1. put patch (part of CVS) and sed (part of most linux distributions and
downloadable from http://www.cornerstonemag.com/sed/sed3028a.zip   for
win32) on the path
2. download a nightly build of ant and the optional tasks jar
3. Remove jaxp.jar, crimson.jar and xalan.jar from the ant /lib directory
and replace with Xalan.jar and xerces.jar from the Xalan 2.1 distribution.

Until there are tests in the CVS, nobody who doesn't have there own test
definitions can building anything, so it is too early to document anything
more than just information emails.  Once we have something buildable in the
CVS, then we can write up an appropriate documentation and hopefully it will
be less messy.

> [dd] Do we solce this if we wrap it in a CDATA section like Fred
indicated?

Using CDATA sections should allow &, < and ?> to appear in CVS commit
comments.  Guess you couldn't put a ]]>< into a CVS commit commit.  Fred and
my take was that there is no harm in adding log elements at a later time and
to defer any action on that.

[dd]
One reason to avoid 8.3 is the test's names as they currently stand, take a
look at the NIST matrix...

Perhaps x.3 is a better way to go if we want to avoid long suffixes.

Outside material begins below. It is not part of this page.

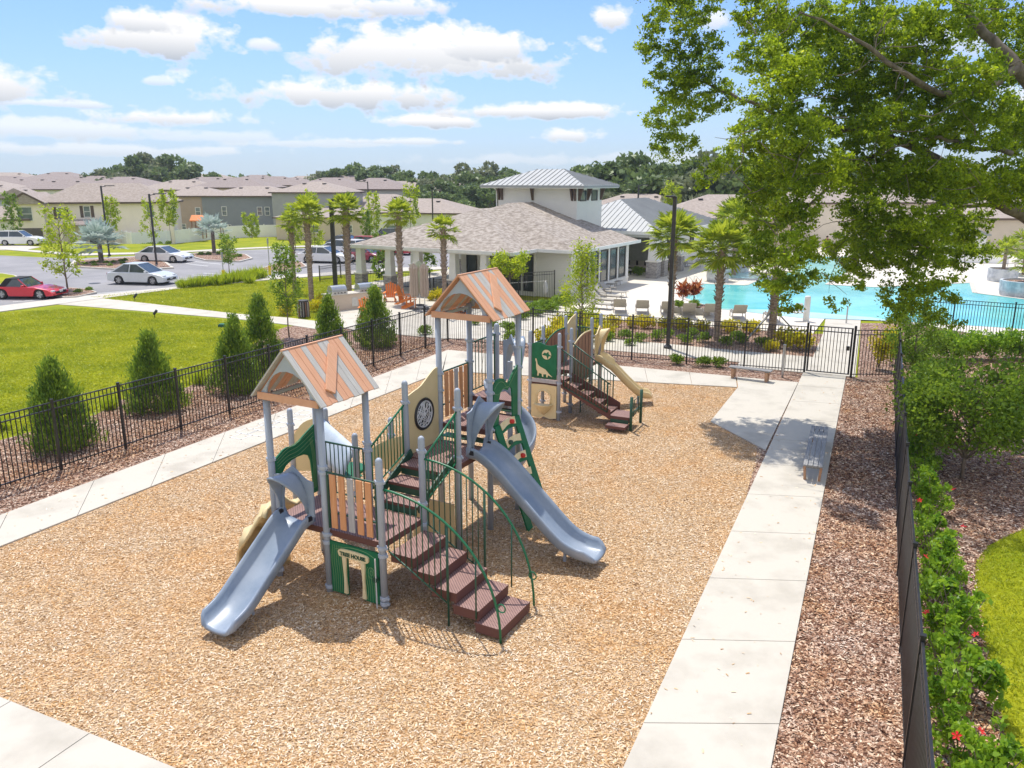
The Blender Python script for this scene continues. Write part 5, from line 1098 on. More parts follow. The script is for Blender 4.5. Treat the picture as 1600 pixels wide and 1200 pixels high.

.domtest would also work, so that's mainly a design issue. I'd go for .tst
personally.

[ca]
I was never intending to try to limit the test name of 8 characters.  I was
trying to explain that by still primarily thinking in terms of three letter
extensions (the 3 part of 8.3), I proposed a extension that might conflict
with the test definitions from some other testing tool and that a longer
file extension might should avoid that potential conflict.